I've been writing about Presence on the blog for some time, trying to understand the power of the connection between actor and audience evolving in real time. I've been looking to neuroscience for at least a metaphorical grasp about what might be driving this unique pleasure, considering such ideas of Quantum Darwinism and Mirror Neurons, wondering what impact it might have on Casting Our Audiences and Thinking About Diversity.

Now Livia Blackburne on A Brain Scientist's Take On Writing looks at the impact of storytelling on the brains of both the teller and listeners. It supports some of the ideas I was exploring above, and furthers them with this fascinating discovery:

Some regions in the listener's brain actually predicted the speaker's activity, as if the listener was anticipating parts of the story. Later tests of listener comprehension support this. The more predictive activity in a listener’s brain, the better she scored on comprehension questions after the experiment.
The delight of anticipating the twists of a particular plot is something we've all felt; here, the research catches it actually happening in our brains, and reveals that those with the greatest anticipation - those on the edge of their neuro-seats - have the greatest comprehension when the story is done.

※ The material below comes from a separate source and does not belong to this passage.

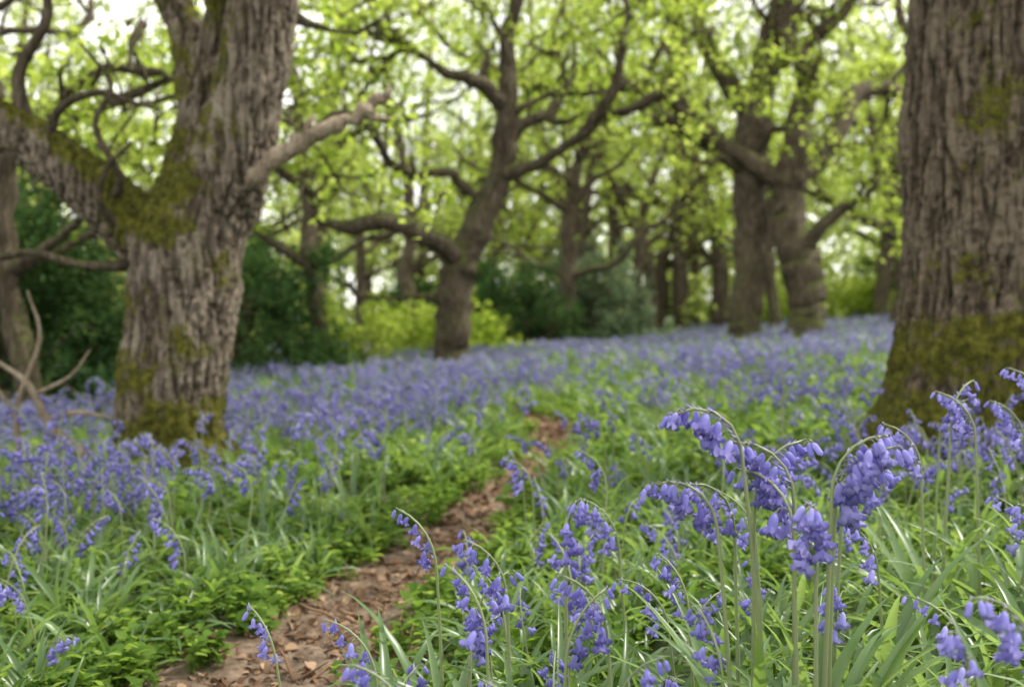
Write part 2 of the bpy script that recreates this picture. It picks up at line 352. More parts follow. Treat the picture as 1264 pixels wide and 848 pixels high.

All my favorite plays have created these vivid expectations in my mind; and that special thrill of a plot's maneuvering - sometimes evading, sometimes rewarding - around those expectations is a unique thrill of theatre unfolding in real time, with our responses to those maneuvers feeding back to the teller and changing the telling.

Cool stuff to think about on a Tuesday afternoon...


  • Kay Richardson said:  

    This has intrigued me. Many thanks.